The region is heterogeneous in terms of political systems, with some countries maintaining closed or dictatorial societies, as in the case of Cuba, which does not allow multi-party politics or freedom of the press and, after 60 years of revolution, has spread poverty evenly. Other countries maintain limited freedoms and a growing personalist authoritarianism that defines itself as "leftist", as in the case of Nicaragua and Venezuela. On the other hand, the shadow of right-wing authoritarian populism has gained ground in the region, as seen in the United States, a country that has lived in democracy since its independence, so it was shocking to see how former President Donald Trump tried to ignore the election results and his supporters stormed the seat of Congress.

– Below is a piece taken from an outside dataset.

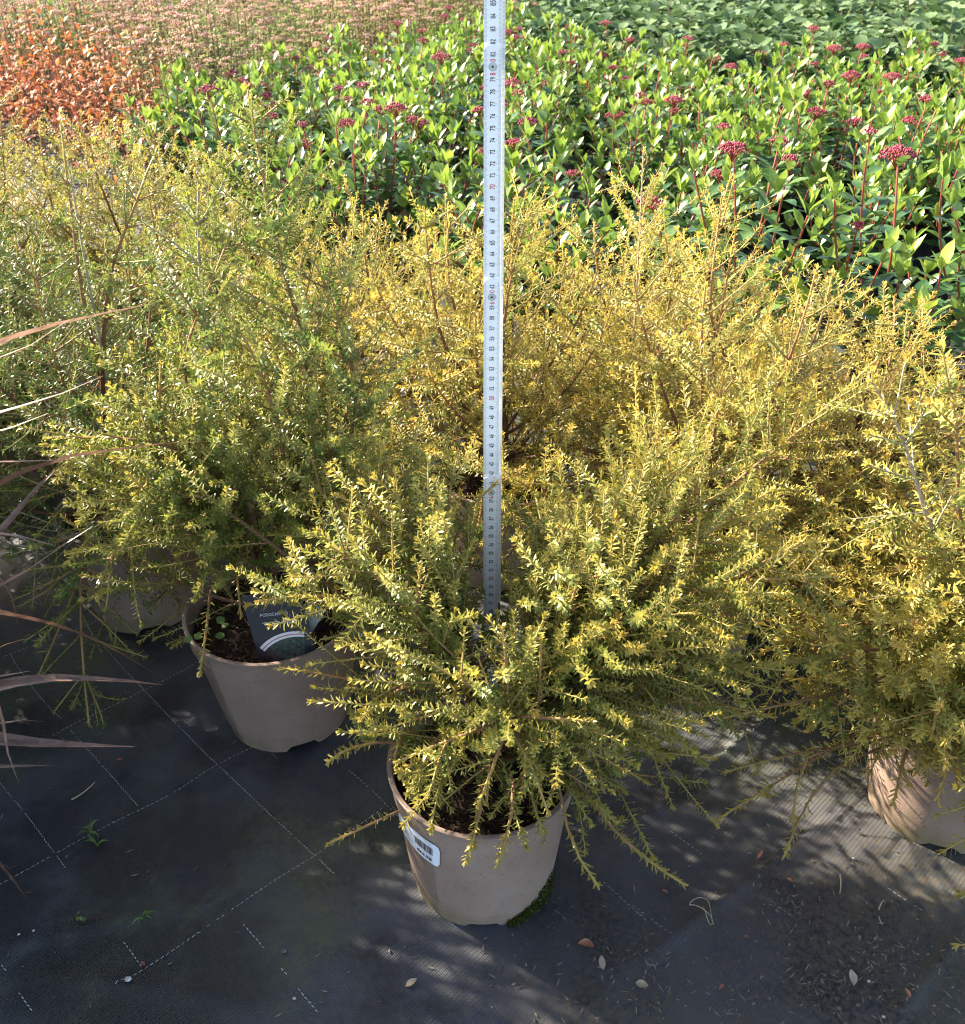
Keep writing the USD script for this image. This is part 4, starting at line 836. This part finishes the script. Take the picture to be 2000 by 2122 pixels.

The same thing happened in Brazil with former President Jair Bolsonaro. The winds of authoritarianism and the desire to curtail individual freedoms in exchange for security have been growing in Latin America due to the inability of governments to provide answers to long-awaited social demands in terms of employment, housing, health, education, and a long list of issues that are common to the region with varying degrees of intensity. Social outbursts, such as those in Chile in 2019, could be repeated in several countries.

New issues have been added, such as emigration, violence, and transnational crime as a result of drug gangs that have extended their networks to virtually all countries. The clearest examples of this trend are the democratically elected governments in El Salvador and Argentina, the latter a real surprise given the discourse on which President Javier Milei was elected. It reflects the exhaustion of the population with forms of government that are still anchored to 20th century models, without resolving the fundamental problems of the majorities, and that have not assimilated the changes and challenges facing today's societies, such as climate change, which predicts dramatic situations in the medium term, the increase in inequality, corruption, and poverty.

The maintenance and improvement of "democracy in America" will depend on the vision of the current and next generation of politicians who are able to see the new realities that are coming our way. To insist on doing politics with formulas from the last century is to open the doors for extremist populism to conquer, through the ballot box, the hopes of millions of people who are only waiting for their demands for better living conditions to be heard and resolved.